* **DATA LINES**
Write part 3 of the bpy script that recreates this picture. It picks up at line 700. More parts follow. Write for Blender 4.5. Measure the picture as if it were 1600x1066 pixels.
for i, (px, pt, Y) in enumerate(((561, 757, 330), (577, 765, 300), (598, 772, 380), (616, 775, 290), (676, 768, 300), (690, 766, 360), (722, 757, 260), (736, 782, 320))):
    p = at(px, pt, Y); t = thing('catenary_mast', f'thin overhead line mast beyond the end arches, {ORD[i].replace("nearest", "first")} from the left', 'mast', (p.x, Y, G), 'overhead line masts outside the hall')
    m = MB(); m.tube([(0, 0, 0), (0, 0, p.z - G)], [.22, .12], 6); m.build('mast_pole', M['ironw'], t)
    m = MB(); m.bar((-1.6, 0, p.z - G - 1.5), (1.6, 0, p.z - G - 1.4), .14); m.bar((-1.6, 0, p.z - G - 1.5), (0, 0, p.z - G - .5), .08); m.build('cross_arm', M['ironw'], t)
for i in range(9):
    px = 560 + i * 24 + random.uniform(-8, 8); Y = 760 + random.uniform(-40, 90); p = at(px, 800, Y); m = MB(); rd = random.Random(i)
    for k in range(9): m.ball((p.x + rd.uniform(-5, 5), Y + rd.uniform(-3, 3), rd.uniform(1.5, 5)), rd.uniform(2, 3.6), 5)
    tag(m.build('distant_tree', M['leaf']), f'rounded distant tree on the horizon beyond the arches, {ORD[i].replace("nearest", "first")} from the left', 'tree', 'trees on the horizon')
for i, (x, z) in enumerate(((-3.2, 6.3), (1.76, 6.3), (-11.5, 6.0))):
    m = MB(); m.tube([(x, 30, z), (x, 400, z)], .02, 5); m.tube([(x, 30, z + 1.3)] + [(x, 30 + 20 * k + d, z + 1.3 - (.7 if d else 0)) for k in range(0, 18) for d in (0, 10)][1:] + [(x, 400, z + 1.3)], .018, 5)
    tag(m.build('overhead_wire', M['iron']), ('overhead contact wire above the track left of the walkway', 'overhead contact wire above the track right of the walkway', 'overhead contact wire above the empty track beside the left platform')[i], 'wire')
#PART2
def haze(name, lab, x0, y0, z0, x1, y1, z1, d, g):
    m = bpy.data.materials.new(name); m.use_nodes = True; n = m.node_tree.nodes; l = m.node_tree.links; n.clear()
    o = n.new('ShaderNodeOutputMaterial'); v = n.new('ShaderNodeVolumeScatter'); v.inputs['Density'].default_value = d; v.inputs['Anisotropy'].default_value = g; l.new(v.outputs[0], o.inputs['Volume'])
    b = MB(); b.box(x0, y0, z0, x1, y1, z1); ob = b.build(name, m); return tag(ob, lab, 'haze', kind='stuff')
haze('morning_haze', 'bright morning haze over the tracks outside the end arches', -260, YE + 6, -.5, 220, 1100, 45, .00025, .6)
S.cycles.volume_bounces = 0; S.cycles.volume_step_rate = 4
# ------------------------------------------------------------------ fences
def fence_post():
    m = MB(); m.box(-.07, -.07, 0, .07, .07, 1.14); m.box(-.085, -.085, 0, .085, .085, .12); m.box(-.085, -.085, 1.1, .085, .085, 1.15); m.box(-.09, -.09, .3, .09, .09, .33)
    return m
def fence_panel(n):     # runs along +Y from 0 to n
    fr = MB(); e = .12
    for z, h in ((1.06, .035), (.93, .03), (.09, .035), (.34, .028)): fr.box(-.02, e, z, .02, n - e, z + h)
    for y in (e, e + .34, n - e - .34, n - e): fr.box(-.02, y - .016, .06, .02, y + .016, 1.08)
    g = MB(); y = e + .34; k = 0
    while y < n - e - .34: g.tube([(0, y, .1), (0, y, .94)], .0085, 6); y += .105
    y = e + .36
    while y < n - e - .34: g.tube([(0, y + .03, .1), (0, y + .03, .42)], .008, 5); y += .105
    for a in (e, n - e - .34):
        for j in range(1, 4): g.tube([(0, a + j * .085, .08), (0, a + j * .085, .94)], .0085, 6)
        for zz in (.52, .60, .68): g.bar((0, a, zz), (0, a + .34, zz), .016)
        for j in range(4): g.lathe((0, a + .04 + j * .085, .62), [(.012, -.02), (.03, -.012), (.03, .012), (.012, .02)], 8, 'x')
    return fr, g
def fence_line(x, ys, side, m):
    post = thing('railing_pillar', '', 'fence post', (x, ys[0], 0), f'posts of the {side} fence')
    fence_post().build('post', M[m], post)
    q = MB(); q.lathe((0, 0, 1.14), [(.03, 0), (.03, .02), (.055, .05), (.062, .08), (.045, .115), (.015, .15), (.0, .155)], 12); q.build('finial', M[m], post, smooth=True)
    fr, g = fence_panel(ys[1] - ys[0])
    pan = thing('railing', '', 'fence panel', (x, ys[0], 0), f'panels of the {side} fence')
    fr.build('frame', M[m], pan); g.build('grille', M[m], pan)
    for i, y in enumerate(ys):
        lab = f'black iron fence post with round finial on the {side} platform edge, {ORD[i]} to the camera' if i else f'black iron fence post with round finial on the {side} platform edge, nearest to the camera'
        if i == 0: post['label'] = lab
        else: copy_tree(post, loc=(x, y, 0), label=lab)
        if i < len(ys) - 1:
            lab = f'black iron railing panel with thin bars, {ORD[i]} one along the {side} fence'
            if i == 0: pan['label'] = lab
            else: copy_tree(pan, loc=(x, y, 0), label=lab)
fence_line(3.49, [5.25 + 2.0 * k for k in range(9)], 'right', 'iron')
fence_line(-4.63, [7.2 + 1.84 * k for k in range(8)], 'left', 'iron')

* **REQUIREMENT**
Would you give the material above again, complete and exact?

* **FULL ANSWER**
Write part 3 of the bpy script that recreates this picture. It picks up at line 700. More parts follow. Write for Blender 4.5. Measure the picture as if it were 1600x1066 pixels.
for i, (px, pt, Y) in enumerate(((561, 757, 330), (577, 765, 300), (598, 772, 380), (616, 775, 290), (676, 768, 300), (690, 766, 360), (722, 757, 260), (736, 782, 320))):
    p = at(px, pt, Y); t = thing('catenary_mast', f'thin overhead line mast beyond the end arches, {ORD[i].replace("nearest", "first")} from the left', 'mast', (p.x, Y, G), 'overhead line masts outside the hall')
    m = MB(); m.tube([(0, 0, 0), (0, 0, p.z - G)], [.22, .12], 6); m.build('mast_pole', M['ironw'], t)
    m = MB(); m.bar((-1.6, 0, p.z - G - 1.5), (1.6, 0, p.z - G - 1.4), .14); m.bar((-1.6, 0, p.z - G - 1.5), (0, 0, p.z - G - .5), .08); m.build('cross_arm', M['ironw'], t)
for i in range(9):
    px = 560 + i * 24 + random.uniform(-8, 8); Y = 760 + random.uniform(-40, 90); p = at(px, 800, Y); m = MB(); rd = random.Random(i)
    for k in range(9): m.ball((p.x + rd.uniform(-5, 5), Y + rd.uniform(-3, 3), rd.uniform(1.5, 5)), rd.uniform(2, 3.6), 5)
    tag(m.build('distant_tree', M['leaf']), f'rounded distant tree on the horizon beyond the arches, {ORD[i].replace("nearest", "first")} from the left', 'tree', 'trees on the horizon')
for i, (x, z) in enumerate(((-3.2, 6.3), (1.76, 6.3), (-11.5, 6.0))):
    m = MB(); m.tube([(x, 30, z), (x, 400, z)], .02, 5); m.tube([(x, 30, z + 1.3)] + [(x, 30 + 20 * k + d, z + 1.3 - (.7 if d else 0)) for k in range(0, 18) for d in (0, 10)][1:] + [(x, 400, z + 1.3)], .018, 5)
    tag(m.build('overhead_wire', M['iron']), ('overhead contact wire above the track left of the walkway', 'overhead contact wire above the track right of the walkway', 'overhead contact wire above the empty track beside the left platform')[i], 'wire')
#PART2
def haze(name, lab, x0, y0, z0, x1, y1, z1, d, g):
    m = bpy.data.materials.new(name); m.use_nodes = True; n = m.node_tree.nodes; l = m.node_tree.links; n.clear()
    o = n.new('ShaderNodeOutputMaterial'); v = n.new('ShaderNodeVolumeScatter'); v.inputs['Density'].default_value = d; v.inputs['Anisotropy'].default_value = g; l.new(v.outputs[0], o.inputs['Volume'])
    b = MB(); b.box(x0, y0, z0, x1, y1, z1); ob = b.build(name, m); return tag(ob, lab, 'haze', kind='stuff')
haze('morning_haze', 'bright morning haze over the tracks outside the end arches', -260, YE + 6, -.5, 220, 1100, 45, .00025, .6)
S.cycles.volume_bounces = 0; S.cycles.volume_step_rate = 4
# ------------------------------------------------------------------ fences
def fence_post():
    m = MB(); m.box(-.07, -.07, 0, .07, .07, 1.14); m.box(-.085, -.085, 0, .085, .085, .12); m.box(-.085, -.085, 1.1, .085, .085, 1.15); m.box(-.09, -.09, .3, .09, .09, .33)
    return m
def fence_panel(n):     # runs along +Y from 0 to n
    fr = MB(); e = .12
    for z, h in ((1.06, .035), (.93, .03), (.09, .035), (.34, .028)): fr.box(-.02, e, z, .02, n - e, z + h)
    for y in (e, e + .34, n - e - .34, n - e): fr.box(-.02, y - .016, .06, .02, y + .016, 1.08)
    g = MB(); y = e + .34; k = 0
    while y < n - e - .34: g.tube([(0, y, .1), (0, y, .94)], .0085, 6); y += .105
    y = e + .36
    while y < n - e - .34: g.tube([(0, y + .03, .1), (0, y + .03, .42)], .008, 5); y += .105
    for a in (e, n - e - .34):
        for j in range(1, 4): g.tube([(0, a + j * .085, .08), (0, a + j * .085, .94)], .0085, 6)
        for zz in (.52, .60, .68): g.bar((0, a, zz), (0, a + .34, zz), .016)
        for j in range(4): g.lathe((0, a + .04 + j * .085, .62), [(.012, -.02), (.03, -.012), (.03, .012), (.012, .02)], 8, 'x')
    return fr, g
def fence_line(x, ys, side, m):
    post = thing('railing_pillar', '', 'fence post', (x, ys[0], 0), f'posts of the {side} fence')
    fence_post().build('post', M[m], post)
    q = MB(); q.lathe((0, 0, 1.14), [(.03, 0), (.03, .02), (.055, .05), (.062, .08), (.045, .115), (.015, .15), (.0, .155)], 12); q.build('finial', M[m], post, smooth=True)
    fr, g = fence_panel(ys[1] - ys[0])
    pan = thing('railing', '', 'fence panel', (x, ys[0], 0), f'panels of the {side} fence')
    fr.build('frame', M[m], pan); g.build('grille', M[m], pan)
    for i, y in enumerate(ys):
        lab = f'black iron fence post with round finial on the {side} platform edge, {ORD[i]} to the camera' if i else f'black iron fence post with round finial on the {side} platform edge, nearest to the camera'
        if i == 0: post['label'] = lab
        else: copy_tree(post, loc=(x, y, 0), label=lab)
        if i < len(ys) - 1:
            lab = f'black iron railing panel with thin bars, {ORD[i]} one along the {side} fence'
            if i == 0: pan['label'] = lab
            else: copy_tree(pan, loc=(x, y, 0), label=lab)
fence_line(3.49, [5.25 + 2.0 * k for k in range(9)], 'right', 'iron')
fence_line(-4.63, [7.2 + 1.84 * k for k in range(8)], 'left', 'iron')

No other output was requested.